The reality is, life will always be hectic and I CaN’t Do iT ALL.  As soon as I had those sunken feelings this morning I could see how this day was going to pan out—feeling guilty ALL day about the numerous things I should be doing better.  Like how I should plan meals ahead of time instead of pulling meat from the freezer at 4:59 every afternoon…or logging our monthly expenses in a spreadsheet every month instead of staring at a pile of receipts from the last 11 months. The list is never-ending, isn’t it?

SOURCE
SOURCE

Instead, as soon as my daughter left for school, I shut those feelings down by thinking to myself, “I’m not going there”.  I’m not going to spend the entire day beating myself up about my areas of weakness as a mother (or the other roles I play).  To help, I tried to imagine what our seven-month-old would say to me when he becomes an adult.  If he knew how terrible I felt for not taking pictures of his sweet feet when he was only a few days old, he would say, “Mom….really?  That’s what you’re worried about?  It’s not a big deal. Really.”  And then he would go on to remind me how I would play tractors with him on the living room floor and  spontaneously make him a farmyard out of old oatmeal containers and cereal boxes.  Ahh…thank you, my sweet kiddos, for loving me for my imperfect self.  And Leanne, make sure you remember this if you become a Mom some day. Don’t be so hard on yourself 🙂

So if this is you today, pick yourself up and start focusing on the things you do well.  You simply can’t do it all.  Don’t let special moments (like scanning through years of pictures and reflecting on the past with your kids) pass you by because you are beating yourself up, wishing you’d done better.

From one parent to another, I think you are doing just fine 😉

Your Lara

All-or-Nothing: Can you relate to my story?

Some days I wonder what happened to me. You know, the girl who grew up believing when she was a Mom there would never be a pile of mail at the end of the dinner table. The girl who would always be able to see the bottom of the laundry basket because “it’s not that hard to quickly throw in a load of dirty laundry to stay caught up.” Yeah. Right.

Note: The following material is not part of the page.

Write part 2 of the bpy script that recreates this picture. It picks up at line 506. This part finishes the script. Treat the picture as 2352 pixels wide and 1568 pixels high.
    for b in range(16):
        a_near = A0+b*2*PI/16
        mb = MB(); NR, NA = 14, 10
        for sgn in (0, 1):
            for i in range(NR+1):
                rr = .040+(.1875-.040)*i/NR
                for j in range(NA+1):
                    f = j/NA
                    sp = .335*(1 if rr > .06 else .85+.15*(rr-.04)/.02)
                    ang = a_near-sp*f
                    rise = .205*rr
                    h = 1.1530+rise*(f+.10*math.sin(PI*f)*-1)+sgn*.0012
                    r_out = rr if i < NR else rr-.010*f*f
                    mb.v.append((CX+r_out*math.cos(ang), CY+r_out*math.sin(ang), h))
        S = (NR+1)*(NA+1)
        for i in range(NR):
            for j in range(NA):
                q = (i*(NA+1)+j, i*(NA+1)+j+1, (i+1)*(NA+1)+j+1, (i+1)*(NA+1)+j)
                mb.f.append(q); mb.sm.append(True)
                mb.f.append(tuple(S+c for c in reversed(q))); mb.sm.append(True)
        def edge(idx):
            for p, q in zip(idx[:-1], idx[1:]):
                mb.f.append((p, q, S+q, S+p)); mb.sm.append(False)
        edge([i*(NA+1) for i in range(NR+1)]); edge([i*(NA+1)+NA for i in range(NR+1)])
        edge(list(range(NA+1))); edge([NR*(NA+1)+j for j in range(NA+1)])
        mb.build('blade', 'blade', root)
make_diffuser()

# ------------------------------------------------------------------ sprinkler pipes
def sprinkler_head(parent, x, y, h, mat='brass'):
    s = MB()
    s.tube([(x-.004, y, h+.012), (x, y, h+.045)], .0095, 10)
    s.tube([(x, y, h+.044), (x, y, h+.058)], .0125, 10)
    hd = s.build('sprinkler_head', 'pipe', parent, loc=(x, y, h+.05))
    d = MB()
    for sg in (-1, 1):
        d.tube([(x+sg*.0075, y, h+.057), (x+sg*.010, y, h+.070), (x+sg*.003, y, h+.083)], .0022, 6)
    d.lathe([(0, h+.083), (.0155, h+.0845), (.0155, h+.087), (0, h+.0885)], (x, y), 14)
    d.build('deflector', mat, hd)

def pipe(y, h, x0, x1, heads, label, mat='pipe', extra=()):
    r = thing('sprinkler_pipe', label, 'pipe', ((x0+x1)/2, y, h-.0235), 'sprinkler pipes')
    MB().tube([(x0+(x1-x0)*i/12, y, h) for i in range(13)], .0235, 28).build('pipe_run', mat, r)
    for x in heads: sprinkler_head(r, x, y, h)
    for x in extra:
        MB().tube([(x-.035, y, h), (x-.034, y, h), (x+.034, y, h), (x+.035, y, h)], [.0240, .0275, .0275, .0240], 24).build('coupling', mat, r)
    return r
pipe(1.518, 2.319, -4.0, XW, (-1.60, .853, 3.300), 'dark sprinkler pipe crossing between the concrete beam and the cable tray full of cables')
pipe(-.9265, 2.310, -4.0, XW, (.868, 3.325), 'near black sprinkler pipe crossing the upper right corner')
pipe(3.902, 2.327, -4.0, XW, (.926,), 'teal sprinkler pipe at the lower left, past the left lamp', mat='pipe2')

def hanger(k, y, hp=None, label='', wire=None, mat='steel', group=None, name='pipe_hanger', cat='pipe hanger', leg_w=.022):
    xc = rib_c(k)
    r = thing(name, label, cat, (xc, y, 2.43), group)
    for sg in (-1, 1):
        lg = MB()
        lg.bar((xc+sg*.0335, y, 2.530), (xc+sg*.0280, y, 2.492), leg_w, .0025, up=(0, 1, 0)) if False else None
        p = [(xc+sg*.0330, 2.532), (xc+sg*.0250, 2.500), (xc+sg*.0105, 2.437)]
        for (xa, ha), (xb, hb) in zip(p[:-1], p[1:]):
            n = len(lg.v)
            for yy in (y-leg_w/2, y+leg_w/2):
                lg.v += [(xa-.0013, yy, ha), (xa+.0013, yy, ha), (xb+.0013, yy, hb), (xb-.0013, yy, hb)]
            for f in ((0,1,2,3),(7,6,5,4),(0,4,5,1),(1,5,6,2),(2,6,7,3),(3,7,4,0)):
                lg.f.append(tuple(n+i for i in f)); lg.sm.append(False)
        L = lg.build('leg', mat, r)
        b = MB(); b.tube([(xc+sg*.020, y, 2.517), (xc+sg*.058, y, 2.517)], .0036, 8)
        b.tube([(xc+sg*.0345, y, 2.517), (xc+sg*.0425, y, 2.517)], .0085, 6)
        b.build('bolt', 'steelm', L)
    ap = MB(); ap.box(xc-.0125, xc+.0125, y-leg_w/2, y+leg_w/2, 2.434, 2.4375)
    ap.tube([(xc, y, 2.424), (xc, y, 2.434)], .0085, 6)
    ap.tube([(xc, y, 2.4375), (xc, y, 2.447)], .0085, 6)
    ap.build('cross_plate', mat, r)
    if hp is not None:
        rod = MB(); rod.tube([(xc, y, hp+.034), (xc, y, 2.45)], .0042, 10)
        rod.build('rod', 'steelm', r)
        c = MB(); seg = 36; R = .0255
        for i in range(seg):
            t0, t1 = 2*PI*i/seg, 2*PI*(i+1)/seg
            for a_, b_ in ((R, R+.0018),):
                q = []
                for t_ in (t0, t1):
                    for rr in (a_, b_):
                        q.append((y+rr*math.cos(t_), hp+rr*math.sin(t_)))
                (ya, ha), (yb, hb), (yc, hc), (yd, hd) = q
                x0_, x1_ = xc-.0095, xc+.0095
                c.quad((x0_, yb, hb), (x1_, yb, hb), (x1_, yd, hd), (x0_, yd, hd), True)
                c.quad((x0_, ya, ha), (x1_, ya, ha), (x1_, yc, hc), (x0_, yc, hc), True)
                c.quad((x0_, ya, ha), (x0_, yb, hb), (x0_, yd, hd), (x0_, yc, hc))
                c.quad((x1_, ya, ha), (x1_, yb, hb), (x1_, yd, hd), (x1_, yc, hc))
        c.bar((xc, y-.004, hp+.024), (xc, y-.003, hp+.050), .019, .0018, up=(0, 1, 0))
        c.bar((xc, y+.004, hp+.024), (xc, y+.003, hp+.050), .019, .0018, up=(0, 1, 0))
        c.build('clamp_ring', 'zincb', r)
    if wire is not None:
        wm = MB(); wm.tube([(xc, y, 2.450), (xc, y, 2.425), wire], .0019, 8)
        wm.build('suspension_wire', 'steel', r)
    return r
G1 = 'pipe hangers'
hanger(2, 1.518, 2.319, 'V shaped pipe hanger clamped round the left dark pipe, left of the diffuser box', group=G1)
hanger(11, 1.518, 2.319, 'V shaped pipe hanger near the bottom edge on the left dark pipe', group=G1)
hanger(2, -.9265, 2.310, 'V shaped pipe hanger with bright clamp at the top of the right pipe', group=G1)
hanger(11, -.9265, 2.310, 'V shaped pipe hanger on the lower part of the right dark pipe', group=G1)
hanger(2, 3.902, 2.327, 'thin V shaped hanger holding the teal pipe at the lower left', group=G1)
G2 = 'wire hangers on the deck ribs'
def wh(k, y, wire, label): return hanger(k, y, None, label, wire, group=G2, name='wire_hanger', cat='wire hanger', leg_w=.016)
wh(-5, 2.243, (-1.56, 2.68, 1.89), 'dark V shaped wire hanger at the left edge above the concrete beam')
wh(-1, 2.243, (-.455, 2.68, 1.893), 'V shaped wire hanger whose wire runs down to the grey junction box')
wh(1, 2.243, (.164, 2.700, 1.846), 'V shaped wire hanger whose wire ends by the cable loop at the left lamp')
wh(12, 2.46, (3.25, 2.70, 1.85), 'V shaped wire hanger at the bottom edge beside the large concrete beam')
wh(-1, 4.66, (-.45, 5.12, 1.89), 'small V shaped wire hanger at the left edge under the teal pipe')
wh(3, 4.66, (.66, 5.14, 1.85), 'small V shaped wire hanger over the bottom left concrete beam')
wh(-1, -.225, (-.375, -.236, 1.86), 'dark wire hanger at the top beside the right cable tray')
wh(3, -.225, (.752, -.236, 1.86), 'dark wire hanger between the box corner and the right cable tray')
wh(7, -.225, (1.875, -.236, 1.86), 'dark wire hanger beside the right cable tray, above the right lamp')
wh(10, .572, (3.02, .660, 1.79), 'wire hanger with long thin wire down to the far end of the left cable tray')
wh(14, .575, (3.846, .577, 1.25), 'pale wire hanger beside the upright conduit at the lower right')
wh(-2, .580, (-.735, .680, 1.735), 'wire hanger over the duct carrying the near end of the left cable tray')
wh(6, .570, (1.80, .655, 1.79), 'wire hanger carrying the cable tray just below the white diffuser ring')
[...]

I was the girl classified as the typical Type A personality: a far cry from a procrastinator, driven by a to-do list, punctual, organized, passionate. Yes, I was all of those things, and to some degree I still am. But to sum it up, more than anything, I was this:

All-or-Nothing

That’s right. I had an idea in my mind of how things should go and if it didn’t happen a certain way then I might as well forget it. If I couldn’t stay caught up on my mail and laundry then I might as well clear my entire schedule, ignore the kids for an entire day, and put all my focus on getting caught up until I could officially mark it off my to-do list.  After about five years of living this way I learned this mindset was a never-ending battle. I was always beating myself up and missing out on precious moments of life because I was so fixated on the way things should go. I thought if I did everything by the book, then things should fall perfectly into place. Boy was I wrong.Mail

Fast forward a bit and I’m still the same girl, but I think I have found the new me. I still have type A tendencies, but God has sanded my rough edges and taught me to relax a little. To pitch the all-or-nothing mindset. I’m now the girl (and Mom) that realizes at 4:00 in the afternoon she hasn’t brushed her teeth yet. And instead of feeling guilty about having to admit her failures at her upcoming dentist appointment, she is happy that at least she remembered *wink*. I’m the girl that catches herself turning to food in a stressful moment and 600 calories later stops and realizes that food won’t make her stress go away so she hits “reset” and doesn’t beat herself up over what just happened. I’m the girl that will take what I can get even if it isn’t perfect. I’m able to let go on those early mornings I get up to work, but have a little kid pitter-patter down the hall starting my day 2 hours early because he can’t sleep. I adjust. I savor. I now live for those moments because I understand that PEACE happens when you stop trying to control everything.

Letting go of the all-or-nothing mindset will take your #Peace to a whole new level. It has for me anyway. Although I wonder what happened to the old me I am actually grateful I never found her…because the new me has more peace in her life than she ever thought possible.

Your Lara

Take Home Message:  Peace happens when you stop trying to control everything and pitch the all-or-nothing mindset.